Viaggio geografico e umano: un’esperienza di volontariato, che Federico ha scelto autonomamente. Nessun intermediario, solo un pc su cui ricercare, chattare con persone del posto, volontari che erano già tornati. Tramite un sito web dedicato («Workaway») ha sfogliato un catalogo virtuale di esperienze e, tra queste, ha scelto quella «più eterogenea, completa e sfidante»: diventare maestro di inglese e matematica per una scuola di Arusha, allenatore di calcio («forse più compagno di partite») di un gruppo di ragazze della scuola, tuttofare per qualsiasi evenienza (anche aiutare a costruire una nuova scuola).

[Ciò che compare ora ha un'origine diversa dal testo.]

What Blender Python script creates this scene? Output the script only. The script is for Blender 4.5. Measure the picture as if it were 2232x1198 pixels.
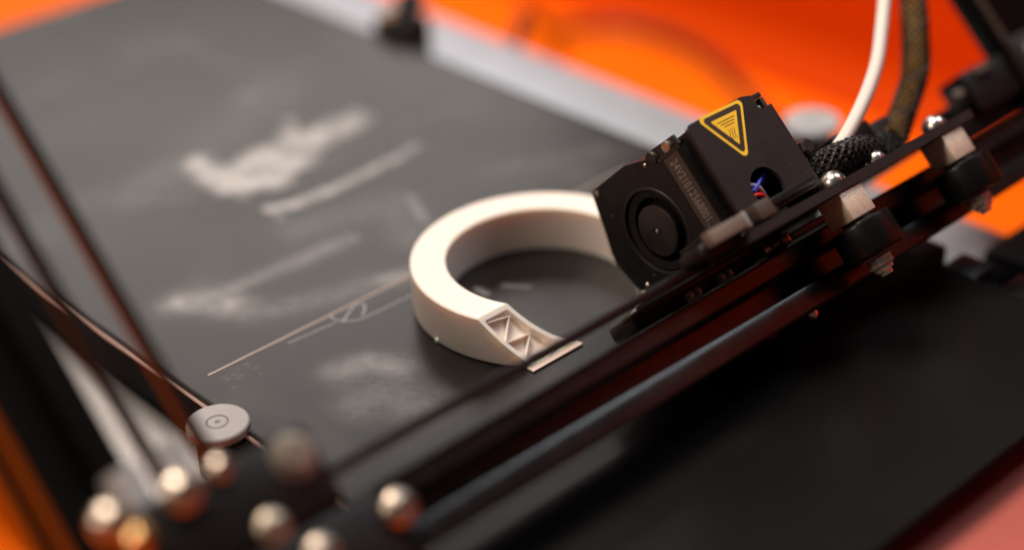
import bpy, bmesh, math, random
from mathutils import Vector, Matrix
random.seed(7)

# ------------------------------------------------------------------ scene
for o in list(bpy.data.objects): bpy.data.objects.remove(o, do_unlink=True)
S2 = math.sqrt(2)
MM = 0.001
# printer coordinates in millimetres. x along the gantry, y along the belt towards the front, z up.
def B(x, y, z): return Vector((x, -y, z)) * MM
# gantry coordinates: x, d (down the tilted posts), k (away from the layer plane towards the front)
def G(x, d, k): return B(x, (k + d) / S2, (k - d) / S2)

scene = bpy.context.scene
col = scene.collection

# ---- camera
cam_d = bpy.data.cameras.new('camera'); cam = bpy.data.objects.new('camera', cam_d); col.objects.link(cam)
R = Vector((0.72925323, -0.68297367, -0.04167351))
U = Vector((0.37613949, 0.34926095, 0.85821668))
W = Vector((0.57158447, 0.64153235, -0.51159304))
m = Matrix.Identity(4)
for i in range(3):
    m[i][0] = R[i]; m[i][1] = U[i]; m[i][2] = -W[i]
m.translation = B(-352.9, 375.39, 300.15)
cam.matrix_world = m
cam_d.sensor_width = 36; cam_d.lens = 36 * 3715 / 2232
cam_d.clip_start = 0.01; cam_d.clip_end = 50
cam_d.dof.use_dof = True; cam_d.dof.focus_distance = 0.532; cam_d.dof.aperture_fstop = 2.3
cam_d.dof.aperture_blades = 0
scene.camera = cam

# ---- world: dim neutral room
w = bpy.data.worlds.new('World'); scene.world = w; w.use_nodes = True
bg = w.node_tree.nodes['Background']; bg.inputs[0].default_value = (1.0, 0.93, 0.88, 1); bg.inputs[1].default_value = 0.035

# ---- lamps of the room (soft window light from behind, key above, two small lamps)
def lamp(name, kind, loc, target, power, color, sx=0.3, sy=None):
    ld = bpy.data.lights.new(name, kind); lo = bpy.data.objects.new(name, ld); col.objects.link(lo)
    ld.energy = power; ld.color = color
    if kind == 'AREA':
        ld.shape = 'RECTANGLE'; ld.size = sx; ld.size_y = sy or sx
    else:
        ld.shadow_soft_size = sx
    lo.location = B(*loc)
    lo.rotation_euler = (B(*target) - B(*loc)).to_track_quat('-Z', 'Y').to_euler()
    return lo
lamp('window_light', 'AREA', (570, -1080, 660), (-20, -50, 0), 2.8, (1.0, 0.91, 0.85), 0.78, 0.58)
lamp('ceiling_light', 'AREA', (-100, -400, 1300), (0, 0, 0), 25, (1.0, 0.86, 0.73), 0.5, 0.5)
lamp('warm_lamp', 'AREA', (-900, -150, 700), (0, 0, 0), 4, (1.0, 0.82, 0.66), 0.2, 0.2)
lamp('white_lamp', 'AREA', (640, 160, 1000), (0, 90, 0), 4, (0.86, 0.93, 1.0), 0.36, 0.36)

vs = scene.view_settings
vs.view_transform = 'Standard'; vs.look = 'None'; vs.exposure = 0; vs.gamma = 1
scene.render.engine = 'CYCLES'
scene.cycles.max_bounces = 8

# ------------------------------------------------------------------ materials
def mat(name, base, rough=0.5, metal=0.0, spec=0.5, noise=0.0, nscale=300, bump=0.0, bscale=2000, coat=0, rvar=0.0, sss=0, aniso=None):
    mt = bpy.data.materials.new(name); mt.use_nodes = True
    nt = mt.node_tree; p = nt.nodes['Principled BSDF']
    p.inputs['Base Color'].default_value = (*base, 1); p.inputs['Roughness'].default_value = rough
    p.inputs['Metallic'].default_value = metal; p.inputs['Specular IOR Level'].default_value = spec
    if coat: p.inputs['Coat Weight'].default_value = coat
    if sss:
        p.inputs['Subsurface Weight'].default_value = sss
        p.inputs['Subsurface Radius'].default_value = (1, .6, .35); p.inputs['Subsurface Scale'].default_value = 0.004
    tc = nt.nodes.new('ShaderNodeTexCoord')
    mp = nt.nodes.new('ShaderNodeMapping'); nt.links.new(tc.outputs['Object'], mp.inputs[0])
    if aniso: mp.inputs['Scale'].default_value = aniso
    if noise:
        n = nt.nodes.new('ShaderNodeTexNoise'); n.inputs['Scale'].default_value = nscale; n.inputs['Detail'].default_value = 5
        nt.links.new(mp.outputs[0], n.inputs['Vector'])
        r = nt.nodes.new('ShaderNodeMapRange'); r.inputs['From Min'].default_value = 0.3; r.inputs['From Max'].default_value = 0.7
        r.inputs['To Min'].default_value = 1 - noise; r.inputs['To Max'].default_value = 1 + noise
        nt.links.new(n.outputs['Fac'], r.inputs['Value'])
        mul = nt.nodes.new('ShaderNodeVectorMath'); mul.operation = 'SCALE'; mul.inputs[0].default_value = base
        nt.links.new(r.outputs[0], mul.inputs['Scale']); nt.links.new(mul.outputs[0], p.inputs['Base Color'])
    if rvar:
        n = nt.nodes.new('ShaderNodeTexNoise'); n.inputs['Scale'].default_value = nscale * .6; n.inputs['Detail'].default_value = 4
        nt.links.new(mp.outputs[0], n.inputs['Vector'])
        r = nt.nodes.new('ShaderNodeMapRange'); r.inputs['From Min'].default_value = 0.3; r.inputs['From Max'].default_value = 0.7
        r.inputs['To Min'].default_value = max(0.02, rough - rvar); r.inputs['To Max'].default_value = rough + rvar
        nt.links.new(n.outputs['Fac'], r.inputs['Value']); nt.links.new(r.outputs[0], p.inputs['Roughness'])
    if bump:
        n = nt.nodes.new('ShaderNodeTexNoise'); n.inputs['Scale'].default_value = bscale; n.inputs['Detail'].default_value = 3
        nt.links.new(mp.outputs[0], n.inputs['Vector'])
        b = nt.nodes.new('ShaderNodeBump'); b.inputs['Strength'].default_value = bump; b.inputs['Distance'].default_value = 0.0002
        nt.links.new(n.outputs['Fac'], b.inputs['Height']); nt.links.new(b.outputs[0], p.inputs['Normal'])
    return mt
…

Forse, però, parlare di volontariato non è proprio corretto: «Non so, penso che siano molte di più le cose che le persone che ho incontrato in questi mesi abbiano lasciato a me, che io a loro - confida -. Mi porto dietro tante di quelle esperienze, momenti felici, alcuni malinconici, davvero straordinari».
Nel cuore rimangono delle istantanee piene di sentimento. Un abbraccio «durato un’infinità», un cappellino blu elettrico da togliere di sorpresa dalla testa per fare uno scherzo, occhi infinitamente felici, un pacchetto di pop-corn. È lì che i ricordi si fermano: «Durante la pausa uscivo sempre fuori da scuola per una passeggiata. Ogni giorno mi aspettava un gruppo di bambini che non frequentava la scuola. Giorno dopo giorno ci siamo conosciuti, io portavo loro una mela, un frutto. Poi giocavamo insieme a palla. Un pomeriggio – racconta – non li ho trovati seduti sul solito muretto. Ho aspettato un po’, poi li ho visti arrivare. Avevano in mano un pacchetto di pop-corn presi apposta da condividere con me. Lì mi sono davvero emozionato, è toccante ricevere da chi ha poco o nulla, quello che poteva essere l’unico pasto del giorno».
In questo scambio che contiene il meglio dell’umanità, Federico si è sentito «profondamente a casa». Lontano migliaia di chilometri dalla sua famiglia, ha scoperto un nuovo, calorosissimo affetto. Che lo ha fatto tornare a Parma «tristemente felice». Intanto, le valigie rimangono nella sua stanza, accanto ai libri per continuare il percorso universitario. Sono lì, pronte per andare alla scoperta di un’altra nuova libertà.